Сподвижники Чернышевского | страница 24



Он написал письмо Александру II.

«Государь, — писал Герцен, — дайте свободу русскому слову. Уму нашему тесно, мысль наша отравляет нашу грудь от недостатка простора, она стонет в цензурных колодках. Дайте нам вольную речь… Нам есть что сказать миру и своим.

Дайте землю крестьянам — она и так им принадлежит. Смойте с России позорное пятно крепостного состояния, залечите синие рубцы на спине наших братий, эти страшные следы презрения к человеку. Я стыжусь, как малым мы готовы довольствоваться; мы хотим вещей, в справедливости которых вы так же мало сомневаетесь, как и все…»

Но уже в Лондоне начал выходить «Колокол». Скоро он ударит в набат. Да, это будет «скоро».

Чернышевскому, Некрасову и новому сотруднику «Современника», который пришел в журнал в отсутствие Михайлова, Николаю Александровичу Добролюбову, трудно вести борьбу. Цензура вырезает все, что может напоминать призыв к революции. Она не позволяет обсуждать возню «верхов» вокруг освобождения крестьян. А тут еще либеральные писатели во главе с Тургеневым недовольны направлением журнала, грозятся уйти из него.

Ну и пусть уходят!

«Современник» должен стать рупором крестьянской революции.

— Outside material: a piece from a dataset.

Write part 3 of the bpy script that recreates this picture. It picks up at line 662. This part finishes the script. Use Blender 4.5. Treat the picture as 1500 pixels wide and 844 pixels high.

Михайлов без колебаний на стороне Чернышевского и Добролюбова. С Николаем Александровичем он очень скоро сдружился.

Но поездка, видимо, не прошла даром. У Михаила Илларионовича начались недомогания, напоминающие приступы тифа, да еще с какими-то невероятными осложнениями.

Михайлов между жизнью и смертью. Людмила Петровна не отходит от него. Он живет у нее в Лисино, где в Лесной академии преподает Шелгунов.

* * *

Михайлов упорно не поправляется. Из Петербурга приезжал Николай Курочкин, доктор, литератор. Несколько ночей провел он у постели больного. Потом, успокоив Шелгунову, уехал.

Михайлов очень слаб. Но он уже таскает крендели, которые ему никак нельзя есть. И диктует шутливые стихи Полонскому;

В стихах тебе посланье шлю,
О друг Полонский, издалека.
Вот видишь — болен я жестоко.
Бульоны ем, микстуру пью
И огорчен притом глубоко.
. . . . . . . . . . . . .
Сегодня враг желудок мой
Не мог и супом пообедать…

Только в ноябре, после операции, Михайлову стало лучше. К этому времени Шелгунов обосновался в Петербурге, и Михаил Илларионович стал жить в его квартире под сенью «любви и дружбы». Остаток осени ушел на переводы Шиллера, издание которого готовил Николай Васильевич Гербель. Впрочем, Шиллер— это не главное. Цензура так и не пропустила очерков о Башкирии и Урале. Но Михайлов не сдается — его увлекает работа над стихами Гейне, Томаса Гуда, Гартмана.